Work to complete
The records below hold a stretch from the line with "Write a Blender" through the line with "d = ray(px, py); return CAM+d*((c-CAM).dot(n)/d.dot(n))"; return exactly those lines, ends included, and nothing more.

Source material
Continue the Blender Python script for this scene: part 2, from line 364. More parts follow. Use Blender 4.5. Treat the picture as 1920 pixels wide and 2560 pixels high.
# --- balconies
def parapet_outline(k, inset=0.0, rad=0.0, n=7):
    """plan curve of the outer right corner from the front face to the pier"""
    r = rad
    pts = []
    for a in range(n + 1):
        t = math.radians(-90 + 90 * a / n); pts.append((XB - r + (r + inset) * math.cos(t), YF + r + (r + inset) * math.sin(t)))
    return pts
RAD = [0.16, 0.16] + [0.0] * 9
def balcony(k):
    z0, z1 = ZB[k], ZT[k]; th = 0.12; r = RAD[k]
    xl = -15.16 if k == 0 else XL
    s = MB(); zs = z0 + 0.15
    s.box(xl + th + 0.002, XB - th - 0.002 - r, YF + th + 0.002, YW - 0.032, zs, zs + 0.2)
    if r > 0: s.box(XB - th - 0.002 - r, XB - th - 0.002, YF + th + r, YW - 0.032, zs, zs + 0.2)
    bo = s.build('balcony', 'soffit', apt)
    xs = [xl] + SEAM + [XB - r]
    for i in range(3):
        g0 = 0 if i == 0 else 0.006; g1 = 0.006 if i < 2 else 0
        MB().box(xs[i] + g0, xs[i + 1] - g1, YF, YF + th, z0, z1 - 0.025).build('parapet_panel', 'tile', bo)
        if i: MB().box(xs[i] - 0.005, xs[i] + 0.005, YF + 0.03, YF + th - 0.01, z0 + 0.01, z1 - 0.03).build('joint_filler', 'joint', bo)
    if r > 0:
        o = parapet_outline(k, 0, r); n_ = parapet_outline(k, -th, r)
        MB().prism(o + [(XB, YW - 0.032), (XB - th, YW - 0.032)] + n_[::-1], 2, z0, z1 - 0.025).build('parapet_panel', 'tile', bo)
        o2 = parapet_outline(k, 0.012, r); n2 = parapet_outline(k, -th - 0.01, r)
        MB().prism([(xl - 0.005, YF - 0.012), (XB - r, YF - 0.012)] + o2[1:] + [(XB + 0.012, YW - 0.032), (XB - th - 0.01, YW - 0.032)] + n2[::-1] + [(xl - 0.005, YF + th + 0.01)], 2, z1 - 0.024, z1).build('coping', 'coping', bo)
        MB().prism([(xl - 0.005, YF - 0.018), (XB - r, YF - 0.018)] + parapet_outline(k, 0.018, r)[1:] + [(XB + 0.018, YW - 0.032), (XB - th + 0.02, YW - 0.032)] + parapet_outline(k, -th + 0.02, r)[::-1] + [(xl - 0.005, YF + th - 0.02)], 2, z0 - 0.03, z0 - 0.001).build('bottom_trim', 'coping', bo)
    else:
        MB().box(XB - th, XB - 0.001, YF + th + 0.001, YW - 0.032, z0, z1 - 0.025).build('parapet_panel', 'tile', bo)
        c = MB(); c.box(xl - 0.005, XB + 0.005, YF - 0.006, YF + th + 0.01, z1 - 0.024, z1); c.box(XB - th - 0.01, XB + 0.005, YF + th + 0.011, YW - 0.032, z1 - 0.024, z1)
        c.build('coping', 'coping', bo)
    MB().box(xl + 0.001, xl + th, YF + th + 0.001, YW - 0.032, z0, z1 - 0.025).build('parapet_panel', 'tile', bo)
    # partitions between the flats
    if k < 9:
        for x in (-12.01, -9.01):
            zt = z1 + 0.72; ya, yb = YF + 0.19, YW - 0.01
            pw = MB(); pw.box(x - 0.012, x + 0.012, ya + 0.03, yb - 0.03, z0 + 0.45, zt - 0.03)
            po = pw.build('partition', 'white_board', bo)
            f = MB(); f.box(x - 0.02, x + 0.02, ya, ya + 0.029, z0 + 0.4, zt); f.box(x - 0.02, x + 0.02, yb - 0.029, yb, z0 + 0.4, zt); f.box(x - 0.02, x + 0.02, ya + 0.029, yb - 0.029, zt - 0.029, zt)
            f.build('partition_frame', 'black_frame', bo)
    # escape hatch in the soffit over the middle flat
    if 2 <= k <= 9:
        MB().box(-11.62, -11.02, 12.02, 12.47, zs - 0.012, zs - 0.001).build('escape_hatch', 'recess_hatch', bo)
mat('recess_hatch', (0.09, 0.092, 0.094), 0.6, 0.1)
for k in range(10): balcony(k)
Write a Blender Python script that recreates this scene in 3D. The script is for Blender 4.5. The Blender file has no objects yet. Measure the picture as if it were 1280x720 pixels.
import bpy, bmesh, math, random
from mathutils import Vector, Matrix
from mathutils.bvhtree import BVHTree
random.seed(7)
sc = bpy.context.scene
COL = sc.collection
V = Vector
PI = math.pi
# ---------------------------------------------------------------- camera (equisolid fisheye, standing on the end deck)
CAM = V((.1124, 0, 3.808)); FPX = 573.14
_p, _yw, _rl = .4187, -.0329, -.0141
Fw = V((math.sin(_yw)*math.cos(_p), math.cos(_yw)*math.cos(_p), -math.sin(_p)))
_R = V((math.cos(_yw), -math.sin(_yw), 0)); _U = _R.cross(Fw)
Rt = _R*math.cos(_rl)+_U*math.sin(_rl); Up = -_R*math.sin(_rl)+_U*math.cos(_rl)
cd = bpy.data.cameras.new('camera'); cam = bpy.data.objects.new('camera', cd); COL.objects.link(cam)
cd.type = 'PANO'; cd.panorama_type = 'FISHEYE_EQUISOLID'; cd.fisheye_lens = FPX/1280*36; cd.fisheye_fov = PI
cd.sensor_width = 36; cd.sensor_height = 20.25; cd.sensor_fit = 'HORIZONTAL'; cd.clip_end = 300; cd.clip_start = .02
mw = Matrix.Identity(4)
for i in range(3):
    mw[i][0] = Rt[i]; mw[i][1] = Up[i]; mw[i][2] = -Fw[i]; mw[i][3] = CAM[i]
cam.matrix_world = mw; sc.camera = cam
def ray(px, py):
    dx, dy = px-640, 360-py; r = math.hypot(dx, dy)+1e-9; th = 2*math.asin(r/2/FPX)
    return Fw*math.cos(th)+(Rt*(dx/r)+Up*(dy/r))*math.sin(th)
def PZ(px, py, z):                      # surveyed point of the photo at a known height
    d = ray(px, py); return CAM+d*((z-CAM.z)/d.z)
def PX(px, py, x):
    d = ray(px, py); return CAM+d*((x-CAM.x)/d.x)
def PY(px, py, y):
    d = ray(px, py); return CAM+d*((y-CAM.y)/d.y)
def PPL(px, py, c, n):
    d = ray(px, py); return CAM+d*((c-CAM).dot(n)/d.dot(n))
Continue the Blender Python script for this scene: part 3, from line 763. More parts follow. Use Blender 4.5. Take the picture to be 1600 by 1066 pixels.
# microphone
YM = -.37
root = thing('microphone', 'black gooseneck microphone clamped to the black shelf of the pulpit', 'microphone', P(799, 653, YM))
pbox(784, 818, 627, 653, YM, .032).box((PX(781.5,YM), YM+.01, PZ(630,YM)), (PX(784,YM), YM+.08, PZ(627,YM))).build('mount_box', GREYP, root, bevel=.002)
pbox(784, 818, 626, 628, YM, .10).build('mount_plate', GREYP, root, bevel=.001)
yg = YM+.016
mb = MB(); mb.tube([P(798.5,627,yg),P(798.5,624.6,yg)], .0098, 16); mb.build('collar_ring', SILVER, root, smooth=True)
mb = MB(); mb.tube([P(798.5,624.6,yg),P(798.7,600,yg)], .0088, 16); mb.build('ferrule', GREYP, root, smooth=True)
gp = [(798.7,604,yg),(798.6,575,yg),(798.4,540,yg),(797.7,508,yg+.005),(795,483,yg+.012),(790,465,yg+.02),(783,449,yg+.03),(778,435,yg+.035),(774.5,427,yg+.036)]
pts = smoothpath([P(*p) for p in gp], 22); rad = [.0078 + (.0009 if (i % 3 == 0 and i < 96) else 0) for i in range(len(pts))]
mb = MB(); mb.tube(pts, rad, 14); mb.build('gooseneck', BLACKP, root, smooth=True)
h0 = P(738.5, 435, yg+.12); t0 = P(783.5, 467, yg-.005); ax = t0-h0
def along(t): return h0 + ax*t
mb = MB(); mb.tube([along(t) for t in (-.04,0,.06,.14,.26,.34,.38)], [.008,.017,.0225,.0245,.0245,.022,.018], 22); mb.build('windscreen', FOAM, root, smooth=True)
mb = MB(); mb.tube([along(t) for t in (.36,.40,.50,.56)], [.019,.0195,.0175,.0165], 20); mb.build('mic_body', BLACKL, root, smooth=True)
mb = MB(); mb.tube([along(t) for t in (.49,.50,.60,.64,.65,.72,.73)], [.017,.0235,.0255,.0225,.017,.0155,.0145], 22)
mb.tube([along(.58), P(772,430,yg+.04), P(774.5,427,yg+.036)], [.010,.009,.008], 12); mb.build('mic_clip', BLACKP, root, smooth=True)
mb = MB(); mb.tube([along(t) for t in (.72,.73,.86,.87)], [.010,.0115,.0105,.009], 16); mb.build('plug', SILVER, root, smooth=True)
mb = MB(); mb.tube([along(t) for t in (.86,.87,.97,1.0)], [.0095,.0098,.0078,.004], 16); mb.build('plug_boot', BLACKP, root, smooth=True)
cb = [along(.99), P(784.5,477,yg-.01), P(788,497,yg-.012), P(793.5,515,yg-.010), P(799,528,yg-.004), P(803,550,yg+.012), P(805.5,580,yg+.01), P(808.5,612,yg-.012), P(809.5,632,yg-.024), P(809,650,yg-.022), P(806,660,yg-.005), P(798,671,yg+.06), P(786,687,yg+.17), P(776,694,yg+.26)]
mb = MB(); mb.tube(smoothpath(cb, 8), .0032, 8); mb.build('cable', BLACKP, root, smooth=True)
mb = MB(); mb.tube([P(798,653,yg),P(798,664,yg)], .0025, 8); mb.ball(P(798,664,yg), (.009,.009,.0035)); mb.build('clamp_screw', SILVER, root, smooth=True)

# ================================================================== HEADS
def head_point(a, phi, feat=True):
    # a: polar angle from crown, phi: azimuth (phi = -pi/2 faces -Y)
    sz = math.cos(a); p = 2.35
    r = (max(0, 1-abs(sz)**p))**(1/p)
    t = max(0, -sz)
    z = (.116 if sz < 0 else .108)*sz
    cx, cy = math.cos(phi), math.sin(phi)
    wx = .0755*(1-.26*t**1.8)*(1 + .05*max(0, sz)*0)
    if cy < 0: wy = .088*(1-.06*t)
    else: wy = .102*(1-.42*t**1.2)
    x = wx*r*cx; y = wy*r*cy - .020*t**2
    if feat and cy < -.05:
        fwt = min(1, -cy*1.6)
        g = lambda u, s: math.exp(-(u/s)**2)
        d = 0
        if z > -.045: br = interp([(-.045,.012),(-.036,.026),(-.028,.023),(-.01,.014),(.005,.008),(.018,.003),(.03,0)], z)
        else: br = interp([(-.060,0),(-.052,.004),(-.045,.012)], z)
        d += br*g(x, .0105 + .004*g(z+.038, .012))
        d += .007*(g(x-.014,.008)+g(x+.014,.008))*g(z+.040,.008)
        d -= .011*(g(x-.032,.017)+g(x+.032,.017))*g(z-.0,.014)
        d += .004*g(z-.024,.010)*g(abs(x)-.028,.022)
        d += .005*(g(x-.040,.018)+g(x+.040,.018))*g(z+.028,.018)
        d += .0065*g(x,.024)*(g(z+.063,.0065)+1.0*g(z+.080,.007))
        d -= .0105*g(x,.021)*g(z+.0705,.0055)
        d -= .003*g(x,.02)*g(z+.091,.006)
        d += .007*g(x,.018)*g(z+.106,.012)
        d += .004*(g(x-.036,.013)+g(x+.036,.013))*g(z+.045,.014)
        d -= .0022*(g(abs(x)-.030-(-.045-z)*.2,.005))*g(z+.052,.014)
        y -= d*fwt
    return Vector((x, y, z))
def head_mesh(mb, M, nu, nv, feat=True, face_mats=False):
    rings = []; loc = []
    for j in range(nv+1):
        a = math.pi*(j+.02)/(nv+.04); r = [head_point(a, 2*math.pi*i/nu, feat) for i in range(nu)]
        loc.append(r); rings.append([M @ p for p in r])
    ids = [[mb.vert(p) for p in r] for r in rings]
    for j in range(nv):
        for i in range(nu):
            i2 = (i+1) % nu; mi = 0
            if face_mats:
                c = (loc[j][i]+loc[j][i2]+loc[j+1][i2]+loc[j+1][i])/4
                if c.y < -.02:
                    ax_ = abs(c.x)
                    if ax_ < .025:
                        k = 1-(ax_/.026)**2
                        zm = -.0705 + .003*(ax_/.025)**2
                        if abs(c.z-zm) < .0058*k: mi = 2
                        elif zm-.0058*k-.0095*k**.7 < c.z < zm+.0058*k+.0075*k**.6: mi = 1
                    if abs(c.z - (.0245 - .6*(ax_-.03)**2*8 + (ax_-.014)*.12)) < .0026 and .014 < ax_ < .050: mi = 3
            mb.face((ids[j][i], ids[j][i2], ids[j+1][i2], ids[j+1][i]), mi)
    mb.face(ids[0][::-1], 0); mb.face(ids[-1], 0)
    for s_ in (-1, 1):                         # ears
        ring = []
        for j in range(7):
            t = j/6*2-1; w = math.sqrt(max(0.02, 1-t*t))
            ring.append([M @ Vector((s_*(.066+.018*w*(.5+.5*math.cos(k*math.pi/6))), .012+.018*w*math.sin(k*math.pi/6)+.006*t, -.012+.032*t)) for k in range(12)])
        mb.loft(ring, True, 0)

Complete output
Write a Blender Python script that recreates this scene in 3D. The script is for Blender 4.5. The Blender file has no objects yet. Measure the picture as if it were 1280x720 pixels.
import bpy, bmesh, math, random
from mathutils import Vector, Matrix
from mathutils.bvhtree import BVHTree
random.seed(7)
sc = bpy.context.scene
COL = sc.collection
V = Vector
PI = math.pi
# ---------------------------------------------------------------- camera (equisolid fisheye, standing on the end deck)
CAM = V((.1124, 0, 3.808)); FPX = 573.14
_p, _yw, _rl = .4187, -.0329, -.0141
Fw = V((math.sin(_yw)*math.cos(_p), math.cos(_yw)*math.cos(_p), -math.sin(_p)))
_R = V((math.cos(_yw), -math.sin(_yw), 0)); _U = _R.cross(Fw)
Rt = _R*math.cos(_rl)+_U*math.sin(_rl); Up = -_R*math.sin(_rl)+_U*math.cos(_rl)
cd = bpy.data.cameras.new('camera'); cam = bpy.data.objects.new('camera', cd); COL.objects.link(cam)
cd.type = 'PANO'; cd.panorama_type = 'FISHEYE_EQUISOLID'; cd.fisheye_lens = FPX/1280*36; cd.fisheye_fov = PI
cd.sensor_width = 36; cd.sensor_height = 20.25; cd.sensor_fit = 'HORIZONTAL'; cd.clip_end = 300; cd.clip_start = .02
mw = Matrix.Identity(4)
for i in range(3):
    mw[i][0] = Rt[i]; mw[i][1] = Up[i]; mw[i][2] = -Fw[i]; mw[i][3] = CAM[i]
cam.matrix_world = mw; sc.camera = cam
def ray(px, py):
    dx, dy = px-640, 360-py; r = math.hypot(dx, dy)+1e-9; th = 2*math.asin(r/2/FPX)
    return Fw*math.cos(th)+(Rt*(dx/r)+Up*(dy/r))*math.sin(th)
def PZ(px, py, z):                      # surveyed point of the photo at a known height
    d = ray(px, py); return CAM+d*((z-CAM.z)/d.z)
def PX(px, py, x):
    d = ray(px, py); return CAM+d*((x-CAM.x)/d.x)
def PY(px, py, y):
    d = ray(px, py); return CAM+d*((y-CAM.y)/d.y)
def PPL(px, py, c, n):
    d = ray(px, py); return CAM+d*((c-CAM).dot(n)/d.dot(n))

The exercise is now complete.